Work required
Return the lines from the one that contains "The Blender Python" through the one that contains "stalk(3540, 1170, 3770, 1140, .007, 'dark", both included, exactly as written and with nothing added.
══ Records for this exercise ══
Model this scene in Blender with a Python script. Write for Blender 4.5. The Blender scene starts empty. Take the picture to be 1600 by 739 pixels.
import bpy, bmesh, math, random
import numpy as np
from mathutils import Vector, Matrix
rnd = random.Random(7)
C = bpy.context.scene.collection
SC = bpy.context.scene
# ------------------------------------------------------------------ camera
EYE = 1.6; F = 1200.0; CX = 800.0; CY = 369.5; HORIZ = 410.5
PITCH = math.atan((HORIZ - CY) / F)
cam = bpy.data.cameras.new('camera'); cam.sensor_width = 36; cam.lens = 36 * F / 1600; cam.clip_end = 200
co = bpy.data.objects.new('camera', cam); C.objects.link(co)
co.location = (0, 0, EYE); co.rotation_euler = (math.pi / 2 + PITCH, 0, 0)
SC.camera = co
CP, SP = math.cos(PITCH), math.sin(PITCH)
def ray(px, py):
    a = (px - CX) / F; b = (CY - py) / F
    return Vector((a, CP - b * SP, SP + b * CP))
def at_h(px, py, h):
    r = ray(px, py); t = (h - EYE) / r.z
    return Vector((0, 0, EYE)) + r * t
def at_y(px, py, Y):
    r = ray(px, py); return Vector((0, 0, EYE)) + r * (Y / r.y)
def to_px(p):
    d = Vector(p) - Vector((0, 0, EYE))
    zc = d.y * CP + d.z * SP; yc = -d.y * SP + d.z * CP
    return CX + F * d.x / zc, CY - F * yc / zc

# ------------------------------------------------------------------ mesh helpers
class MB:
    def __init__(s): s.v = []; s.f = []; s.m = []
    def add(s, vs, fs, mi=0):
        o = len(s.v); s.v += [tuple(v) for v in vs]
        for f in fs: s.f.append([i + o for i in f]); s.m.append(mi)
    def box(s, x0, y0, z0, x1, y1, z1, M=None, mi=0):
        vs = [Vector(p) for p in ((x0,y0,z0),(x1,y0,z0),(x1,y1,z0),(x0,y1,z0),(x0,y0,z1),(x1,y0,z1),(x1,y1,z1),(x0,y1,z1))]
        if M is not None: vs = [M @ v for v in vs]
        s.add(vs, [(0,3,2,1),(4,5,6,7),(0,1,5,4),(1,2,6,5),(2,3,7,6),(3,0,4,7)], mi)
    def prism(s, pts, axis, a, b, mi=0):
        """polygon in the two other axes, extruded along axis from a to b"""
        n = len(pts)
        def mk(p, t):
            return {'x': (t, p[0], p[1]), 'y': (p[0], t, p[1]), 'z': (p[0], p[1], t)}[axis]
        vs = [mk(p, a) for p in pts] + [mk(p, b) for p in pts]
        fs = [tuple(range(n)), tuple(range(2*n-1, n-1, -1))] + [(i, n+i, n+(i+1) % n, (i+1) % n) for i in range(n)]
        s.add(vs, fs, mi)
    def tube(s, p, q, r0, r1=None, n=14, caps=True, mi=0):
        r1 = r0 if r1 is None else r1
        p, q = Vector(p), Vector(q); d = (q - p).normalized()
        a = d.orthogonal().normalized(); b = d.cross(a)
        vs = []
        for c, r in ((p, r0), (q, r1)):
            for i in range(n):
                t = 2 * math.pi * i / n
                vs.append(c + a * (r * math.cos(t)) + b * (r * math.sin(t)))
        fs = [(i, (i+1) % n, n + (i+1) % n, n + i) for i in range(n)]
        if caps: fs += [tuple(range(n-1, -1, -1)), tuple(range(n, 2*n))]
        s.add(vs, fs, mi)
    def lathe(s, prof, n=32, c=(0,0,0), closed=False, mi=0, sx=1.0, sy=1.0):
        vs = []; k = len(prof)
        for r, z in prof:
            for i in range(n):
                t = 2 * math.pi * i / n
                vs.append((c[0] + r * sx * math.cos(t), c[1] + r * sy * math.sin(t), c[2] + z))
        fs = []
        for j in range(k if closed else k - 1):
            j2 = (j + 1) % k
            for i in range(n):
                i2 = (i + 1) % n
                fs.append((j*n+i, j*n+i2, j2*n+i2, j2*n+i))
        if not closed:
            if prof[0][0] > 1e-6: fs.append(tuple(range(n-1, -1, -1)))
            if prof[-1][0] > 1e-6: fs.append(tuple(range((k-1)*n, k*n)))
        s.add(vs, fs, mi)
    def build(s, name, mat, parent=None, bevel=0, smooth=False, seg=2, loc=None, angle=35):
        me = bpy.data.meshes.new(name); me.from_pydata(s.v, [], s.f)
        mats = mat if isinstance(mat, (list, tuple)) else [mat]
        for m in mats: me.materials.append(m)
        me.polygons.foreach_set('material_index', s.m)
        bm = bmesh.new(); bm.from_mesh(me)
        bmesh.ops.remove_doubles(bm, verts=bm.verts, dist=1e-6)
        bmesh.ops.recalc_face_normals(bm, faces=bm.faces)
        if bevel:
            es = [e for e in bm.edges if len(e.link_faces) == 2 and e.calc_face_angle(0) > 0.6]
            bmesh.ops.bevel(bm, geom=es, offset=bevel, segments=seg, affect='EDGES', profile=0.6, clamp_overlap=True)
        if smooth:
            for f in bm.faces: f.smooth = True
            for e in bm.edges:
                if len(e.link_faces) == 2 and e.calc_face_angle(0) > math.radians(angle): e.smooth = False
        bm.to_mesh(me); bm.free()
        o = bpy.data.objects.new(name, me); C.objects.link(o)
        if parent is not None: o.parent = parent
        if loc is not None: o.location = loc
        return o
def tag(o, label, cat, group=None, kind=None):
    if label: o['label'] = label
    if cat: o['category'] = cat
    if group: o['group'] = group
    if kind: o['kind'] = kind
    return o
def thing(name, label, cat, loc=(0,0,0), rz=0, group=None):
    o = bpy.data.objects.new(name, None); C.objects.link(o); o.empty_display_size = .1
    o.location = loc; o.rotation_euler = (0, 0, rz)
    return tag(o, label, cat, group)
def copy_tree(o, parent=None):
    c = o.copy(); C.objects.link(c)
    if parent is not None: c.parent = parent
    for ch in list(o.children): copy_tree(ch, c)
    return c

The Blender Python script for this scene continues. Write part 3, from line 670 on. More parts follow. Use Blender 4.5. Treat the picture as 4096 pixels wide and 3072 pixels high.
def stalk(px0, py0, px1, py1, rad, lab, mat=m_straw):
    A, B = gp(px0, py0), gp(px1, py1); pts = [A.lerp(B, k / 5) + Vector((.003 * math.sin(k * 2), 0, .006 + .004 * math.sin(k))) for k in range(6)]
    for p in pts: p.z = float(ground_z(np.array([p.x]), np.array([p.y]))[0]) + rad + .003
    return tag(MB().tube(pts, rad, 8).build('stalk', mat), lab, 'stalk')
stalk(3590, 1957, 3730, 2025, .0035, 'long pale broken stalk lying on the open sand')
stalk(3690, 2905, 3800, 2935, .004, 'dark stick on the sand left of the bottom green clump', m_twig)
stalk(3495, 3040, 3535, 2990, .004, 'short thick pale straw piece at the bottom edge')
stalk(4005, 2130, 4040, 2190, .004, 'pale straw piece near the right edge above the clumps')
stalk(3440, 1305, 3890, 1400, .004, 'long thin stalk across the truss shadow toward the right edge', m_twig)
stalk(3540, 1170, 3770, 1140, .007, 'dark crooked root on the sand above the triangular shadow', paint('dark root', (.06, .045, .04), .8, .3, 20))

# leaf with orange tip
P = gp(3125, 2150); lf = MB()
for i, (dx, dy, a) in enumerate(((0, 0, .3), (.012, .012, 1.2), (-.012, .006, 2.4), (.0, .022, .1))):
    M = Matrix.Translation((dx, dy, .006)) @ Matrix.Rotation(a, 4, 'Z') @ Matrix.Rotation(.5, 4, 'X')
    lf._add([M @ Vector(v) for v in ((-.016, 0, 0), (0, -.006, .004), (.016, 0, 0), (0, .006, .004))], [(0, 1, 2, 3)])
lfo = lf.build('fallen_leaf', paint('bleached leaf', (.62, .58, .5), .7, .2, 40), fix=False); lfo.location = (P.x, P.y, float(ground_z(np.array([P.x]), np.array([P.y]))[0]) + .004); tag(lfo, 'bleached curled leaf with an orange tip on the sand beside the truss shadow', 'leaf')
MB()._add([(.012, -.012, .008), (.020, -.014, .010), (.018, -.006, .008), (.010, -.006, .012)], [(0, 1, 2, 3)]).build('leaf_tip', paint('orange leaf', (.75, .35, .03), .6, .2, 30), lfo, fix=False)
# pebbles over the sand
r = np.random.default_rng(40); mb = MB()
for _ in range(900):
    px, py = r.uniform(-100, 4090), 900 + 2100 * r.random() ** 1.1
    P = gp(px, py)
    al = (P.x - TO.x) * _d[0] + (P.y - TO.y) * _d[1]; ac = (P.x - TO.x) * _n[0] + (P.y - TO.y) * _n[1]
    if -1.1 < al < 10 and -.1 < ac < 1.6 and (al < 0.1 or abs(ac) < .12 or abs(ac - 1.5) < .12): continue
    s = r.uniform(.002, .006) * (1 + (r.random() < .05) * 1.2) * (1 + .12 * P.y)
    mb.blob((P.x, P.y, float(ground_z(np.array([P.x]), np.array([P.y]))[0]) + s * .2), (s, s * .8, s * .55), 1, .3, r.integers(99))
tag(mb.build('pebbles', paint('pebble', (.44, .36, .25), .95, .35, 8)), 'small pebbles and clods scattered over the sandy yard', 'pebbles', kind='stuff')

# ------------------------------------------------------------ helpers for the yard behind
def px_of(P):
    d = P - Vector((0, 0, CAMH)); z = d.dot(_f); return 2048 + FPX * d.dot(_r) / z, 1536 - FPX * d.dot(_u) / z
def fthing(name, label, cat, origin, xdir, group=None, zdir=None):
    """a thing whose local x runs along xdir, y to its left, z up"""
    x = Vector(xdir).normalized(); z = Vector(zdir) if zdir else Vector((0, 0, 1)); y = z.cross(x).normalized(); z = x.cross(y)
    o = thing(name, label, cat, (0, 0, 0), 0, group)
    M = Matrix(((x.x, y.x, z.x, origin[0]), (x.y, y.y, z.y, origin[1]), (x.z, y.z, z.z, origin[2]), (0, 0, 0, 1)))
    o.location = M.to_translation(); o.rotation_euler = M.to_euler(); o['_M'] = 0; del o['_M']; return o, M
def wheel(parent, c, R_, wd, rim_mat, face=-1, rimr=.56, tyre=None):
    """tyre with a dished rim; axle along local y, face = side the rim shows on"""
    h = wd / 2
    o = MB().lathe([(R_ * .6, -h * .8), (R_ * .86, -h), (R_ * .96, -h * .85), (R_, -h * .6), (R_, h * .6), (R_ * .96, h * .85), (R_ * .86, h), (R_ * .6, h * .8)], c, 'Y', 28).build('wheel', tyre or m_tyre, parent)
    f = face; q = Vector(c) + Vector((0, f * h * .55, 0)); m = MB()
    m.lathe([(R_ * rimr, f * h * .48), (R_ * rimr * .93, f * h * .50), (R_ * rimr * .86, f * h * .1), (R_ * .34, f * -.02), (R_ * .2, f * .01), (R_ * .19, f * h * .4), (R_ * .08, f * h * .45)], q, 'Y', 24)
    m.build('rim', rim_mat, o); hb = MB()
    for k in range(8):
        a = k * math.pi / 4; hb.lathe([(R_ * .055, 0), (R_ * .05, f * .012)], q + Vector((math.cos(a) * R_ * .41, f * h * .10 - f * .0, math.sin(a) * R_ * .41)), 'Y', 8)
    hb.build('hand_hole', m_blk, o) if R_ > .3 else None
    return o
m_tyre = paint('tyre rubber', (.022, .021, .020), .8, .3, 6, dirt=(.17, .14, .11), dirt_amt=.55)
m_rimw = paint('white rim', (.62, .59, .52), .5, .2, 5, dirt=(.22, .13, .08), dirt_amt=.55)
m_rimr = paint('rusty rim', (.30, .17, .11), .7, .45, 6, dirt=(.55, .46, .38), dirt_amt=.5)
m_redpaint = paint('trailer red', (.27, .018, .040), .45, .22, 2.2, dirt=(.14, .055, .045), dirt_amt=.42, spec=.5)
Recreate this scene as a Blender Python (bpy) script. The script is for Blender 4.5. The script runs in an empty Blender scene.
═══
Finished answer
The Blender Python script for this scene continues. Write part 3, from line 670 on. More parts follow. Use Blender 4.5. Treat the picture as 4096 pixels wide and 3072 pixels high.
def stalk(px0, py0, px1, py1, rad, lab, mat=m_straw):
    A, B = gp(px0, py0), gp(px1, py1); pts = [A.lerp(B, k / 5) + Vector((.003 * math.sin(k * 2), 0, .006 + .004 * math.sin(k))) for k in range(6)]
    for p in pts: p.z = float(ground_z(np.array([p.x]), np.array([p.y]))[0]) + rad + .003
    return tag(MB().tube(pts, rad, 8).build('stalk', mat), lab, 'stalk')
stalk(3590, 1957, 3730, 2025, .0035, 'long pale broken stalk lying on the open sand')
stalk(3690, 2905, 3800, 2935, .004, 'dark stick on the sand left of the bottom green clump', m_twig)
stalk(3495, 3040, 3535, 2990, .004, 'short thick pale straw piece at the bottom edge')
stalk(4005, 2130, 4040, 2190, .004, 'pale straw piece near the right edge above the clumps')
stalk(3440, 1305, 3890, 1400, .004, 'long thin stalk across the truss shadow toward the right edge', m_twig)
stalk(3540, 1170, 3770, 1140, .007, 'dark crooked root on the sand above the triangular shadow', paint('dark root', (.06, .045, .04), .8, .3, 20))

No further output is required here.